Но ветхозаветное откровение – и в этом его полная истина и оправдание – само содержит в себе признание, что религия закона не есть нормальная, истинная религия, а что это только необходимый переход к другому невнешнему отношению или связи с божественным началом. Это признание выражается пророками, и истина ветхозаветной библейской религии состоит в том, что она есть не только религия закона, но и религия пророков.

В пророческих книгах мы находим ясные указания, что закон и законный культ имеют значение чисто условное, преходящее.

«К чему Мне множество жертв ваших? – говорит Иегова. – Я пресыщен всесожжением овнов и туком скота откормленного и не желаю крови тельцов и агнцев и козлов.
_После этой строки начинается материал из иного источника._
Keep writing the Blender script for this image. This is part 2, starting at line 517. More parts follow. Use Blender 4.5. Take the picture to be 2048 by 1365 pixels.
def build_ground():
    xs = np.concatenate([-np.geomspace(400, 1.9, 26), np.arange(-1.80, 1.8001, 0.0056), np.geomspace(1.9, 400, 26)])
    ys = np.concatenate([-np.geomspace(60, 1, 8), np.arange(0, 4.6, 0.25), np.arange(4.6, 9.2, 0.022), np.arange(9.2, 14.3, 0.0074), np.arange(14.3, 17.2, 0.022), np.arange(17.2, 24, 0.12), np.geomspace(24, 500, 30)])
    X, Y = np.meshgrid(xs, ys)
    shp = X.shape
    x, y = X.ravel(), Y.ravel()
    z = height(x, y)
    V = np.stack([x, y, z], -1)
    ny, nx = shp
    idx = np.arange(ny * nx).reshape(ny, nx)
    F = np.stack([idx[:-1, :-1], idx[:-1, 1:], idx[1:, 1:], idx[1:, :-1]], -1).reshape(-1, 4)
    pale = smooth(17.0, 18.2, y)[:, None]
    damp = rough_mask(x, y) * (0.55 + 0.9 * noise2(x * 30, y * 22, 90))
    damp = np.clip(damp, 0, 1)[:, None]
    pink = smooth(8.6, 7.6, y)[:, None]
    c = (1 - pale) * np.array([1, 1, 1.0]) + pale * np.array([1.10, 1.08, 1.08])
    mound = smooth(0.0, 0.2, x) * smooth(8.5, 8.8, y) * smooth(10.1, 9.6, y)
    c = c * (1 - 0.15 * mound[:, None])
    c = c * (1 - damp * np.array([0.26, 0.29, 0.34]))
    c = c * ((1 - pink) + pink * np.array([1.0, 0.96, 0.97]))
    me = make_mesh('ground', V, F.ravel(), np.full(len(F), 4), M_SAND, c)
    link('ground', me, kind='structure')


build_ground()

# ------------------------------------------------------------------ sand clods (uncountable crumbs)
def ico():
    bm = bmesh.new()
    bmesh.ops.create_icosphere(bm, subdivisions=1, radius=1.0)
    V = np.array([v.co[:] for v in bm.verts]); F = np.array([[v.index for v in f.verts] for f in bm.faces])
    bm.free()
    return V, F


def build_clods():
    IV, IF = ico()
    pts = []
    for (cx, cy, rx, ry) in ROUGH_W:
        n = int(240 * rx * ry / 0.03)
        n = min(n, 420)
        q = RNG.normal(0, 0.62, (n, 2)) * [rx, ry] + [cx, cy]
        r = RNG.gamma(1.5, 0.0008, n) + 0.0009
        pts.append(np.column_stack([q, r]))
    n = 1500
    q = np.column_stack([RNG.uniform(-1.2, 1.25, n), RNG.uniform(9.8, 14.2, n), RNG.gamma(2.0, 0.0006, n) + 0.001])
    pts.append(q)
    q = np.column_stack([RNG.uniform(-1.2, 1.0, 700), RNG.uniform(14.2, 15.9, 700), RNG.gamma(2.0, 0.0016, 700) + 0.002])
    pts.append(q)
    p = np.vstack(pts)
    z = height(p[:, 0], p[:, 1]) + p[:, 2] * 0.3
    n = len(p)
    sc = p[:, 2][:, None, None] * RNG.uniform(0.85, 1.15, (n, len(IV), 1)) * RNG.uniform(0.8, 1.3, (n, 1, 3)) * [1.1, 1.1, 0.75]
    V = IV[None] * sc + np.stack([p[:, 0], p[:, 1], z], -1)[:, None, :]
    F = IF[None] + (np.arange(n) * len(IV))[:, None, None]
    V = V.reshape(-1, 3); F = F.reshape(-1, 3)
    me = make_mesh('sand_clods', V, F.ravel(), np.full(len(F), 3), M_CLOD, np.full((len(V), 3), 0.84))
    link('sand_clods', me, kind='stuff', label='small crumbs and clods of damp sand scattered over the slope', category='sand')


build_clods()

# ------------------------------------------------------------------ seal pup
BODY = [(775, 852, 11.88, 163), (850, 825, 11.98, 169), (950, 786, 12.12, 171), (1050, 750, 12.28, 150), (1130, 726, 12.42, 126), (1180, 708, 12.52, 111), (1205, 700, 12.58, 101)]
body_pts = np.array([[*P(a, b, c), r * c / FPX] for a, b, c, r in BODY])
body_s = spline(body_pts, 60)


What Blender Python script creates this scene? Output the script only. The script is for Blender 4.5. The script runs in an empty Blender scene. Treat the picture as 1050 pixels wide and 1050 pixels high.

Если вы и приходите являться пред лицо Мое, то кто требует сего от вас, чтобы вы топтали дворы Мои? Впредь не носите даров пустых; курение отвратительно для Меня, новомесячий и суббот, собраний праздничных не могу терпеть. Беззаконие и празднование! Новомесячия ваши и торжества ваши ненавидит душа Моя; они для Меня бремя, Мне тяжело нести их» (Исаии I, 11—14).

«Так говорит Иегова воинств, Бог Израилев: всесожжения ваши прилагайте к жертвам вашим и ешьте мясо; ибо отцам вашим Я не говорил и в день изведения их из земли Египетской не давал заповеди о всесожжении жертв. Но сию заповедь Я завещал им, говоря: слушайте слово Мое, и Я буду вашим Богом, а вы будете Моим народом, и ходите всяким путем, который Я укажу вам, чтобы вам благоденствовать» (Иеремии VII, 21—23).

Установленные законом обряды и жертвы сами по себе не могут никаким образом выражать волю Божию: как безусловная, эта воля не может быть связана ни с каким внешним предметом, никакое внешнее действие не может удовлетворить ее, – перед нею исчезают все различия святого и нечистого во внешних предметах и действиях. Хотя известные действия и установлены законом Иеговы, но между ними и Иеговою не может быть никакого внутреннего отношения, и если человек думает одним исполнением этих действий удовлетворить абсолютную волю, то тем самым эти действия становятся нечистыми и преступными.